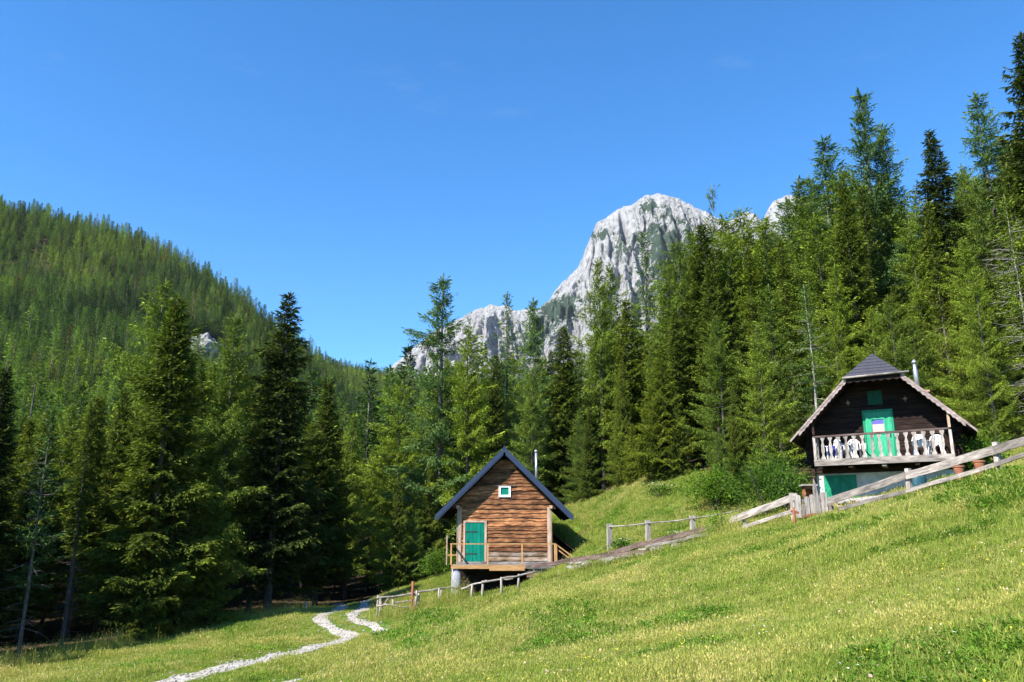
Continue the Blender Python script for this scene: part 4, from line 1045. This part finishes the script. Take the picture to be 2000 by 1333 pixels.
for (lx, ly, rz, lab) in [(-1.42, .55, 2.2, 'white plastic garden chair furthest left on the balcony of the chalet'),
                          (-.92, .62, .5, 'white plastic garden chair next to the balcony door, turned sideways'),
                          (1.40, .60, 2.9, 'white plastic garden chair on the right half of the balcony, nearer the door'),
                          (1.90, .55, -.2, 'white plastic garden chair nearest the right end of the balcony')]:
    p = cm @ Vector((lx, ly, .016)); t = thing('garden_chair', lab, 'chair', p, crot+rz, 'white plastic chairs on the balcony')
    link('seat', cp[0], t); link('backrest', cp[1], t)
    for l in cp[2]: link('leg', l, t)
    for l in cp[3]: link('armrest', l, t)
p = cm @ Vector((-1.85, .75, .016))
tb = thing('side_table', 'low table with a navy blue cloth behind the balusters left of the chairs', 'table', p, crot)
MB().box(-.25, .25, -.2, .2, .60, .63).build('tabletop', M['plastic'], tb); MB().box(-.15, .12, -.21, -.2005, .25, .635).build('cloth', M['navy'], tb)
for sx in (-1, 1):
    for sy in (-1, 1): MB().box(sx*.2-.02, sx*.2+.02, sy*.16-.02, sy*.16+.02, 0, .60).build('leg', M['plastic'], tb)

# ------------------------------------------------------------------ fences
rf_ = random.Random(21)
def wobble_beam(p, q, w, hgt, n=6, jit=.012, taper=1.0):
    m = MB(); P = [Vector(p).lerp(Vector(q), i/n) + Vector((0, 0, rf_.uniform(-jit, jit))) for i in range(n+1)]
    d = (Vector(q)-Vector(p)).normalized(); sd_ = d.cross(Vector((0, 0, 1))).normalized(); u = sd_.cross(d)
    V = []; Fc = []
    for i, a in enumerate(P):
        hh = hgt*(1+(taper-1)*i/n)*rf_.uniform(.95, 1.05)
        for (x, y) in ((-1,-1),(1,-1),(1,1),(-1,1)): V.append(a+sd_*(x*w/2)+u*(y*hh/2))
    for i in range(n):
        for j in range(4): Fc.append((i*4+j, i*4+(j+1)%4, i*4+4+(j+1)%4, i*4+4+j))
    Fc += [(0,1,2,3), (n*4+3, n*4+2, n*4+1, n*4)]
    return m.add(V, Fc)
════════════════
__EXERCISE BRIEF__
All the material shown above is to be copied exactly, with no pictures carried over.

__THE OUTPUT__
Continue the Blender Python script for this scene: part 4, from line 1045. This part finishes the script. Take the picture to be 2000 by 1333 pixels.
for (lx, ly, rz, lab) in [(-1.42, .55, 2.2, 'white plastic garden chair furthest left on the balcony of the chalet'),
                          (-.92, .62, .5, 'white plastic garden chair next to the balcony door, turned sideways'),
                          (1.40, .60, 2.9, 'white plastic garden chair on the right half of the balcony, nearer the door'),
                          (1.90, .55, -.2, 'white plastic garden chair nearest the right end of the balcony')]:
    p = cm @ Vector((lx, ly, .016)); t = thing('garden_chair', lab, 'chair', p, crot+rz, 'white plastic chairs on the balcony')
    link('seat', cp[0], t); link('backrest', cp[1], t)
    for l in cp[2]: link('leg', l, t)
    for l in cp[3]: link('armrest', l, t)
p = cm @ Vector((-1.85, .75, .016))
tb = thing('side_table', 'low table with a navy blue cloth behind the balusters left of the chairs', 'table', p, crot)
MB().box(-.25, .25, -.2, .2, .60, .63).build('tabletop', M['plastic'], tb); MB().box(-.15, .12, -.21, -.2005, .25, .635).build('cloth', M['navy'], tb)
for sx in (-1, 1):
    for sy in (-1, 1): MB().box(sx*.2-.02, sx*.2+.02, sy*.16-.02, sy*.16+.02, 0, .60).build('leg', M['plastic'], tb)

# ------------------------------------------------------------------ fences
rf_ = random.Random(21)
def wobble_beam(p, q, w, hgt, n=6, jit=.012, taper=1.0):
    m = MB(); P = [Vector(p).lerp(Vector(q), i/n) + Vector((0, 0, rf_.uniform(-jit, jit))) for i in range(n+1)]
    d = (Vector(q)-Vector(p)).normalized(); sd_ = d.cross(Vector((0, 0, 1))).normalized(); u = sd_.cross(d)
    V = []; Fc = []
    for i, a in enumerate(P):
        hh = hgt*(1+(taper-1)*i/n)*rf_.uniform(.95, 1.05)
        for (x, y) in ((-1,-1),(1,-1),(1,1),(-1,1)): V.append(a+sd_*(x*w/2)+u*(y*hh/2))
    for i in range(n):
        for j in range(4): Fc.append((i*4+j, i*4+(j+1)%4, i*4+4+(j+1)%4, i*4+4+j))
    Fc += [(0,1,2,3), (n*4+3, n*4+2, n*4+1, n*4)]
    return m.add(V, Fc)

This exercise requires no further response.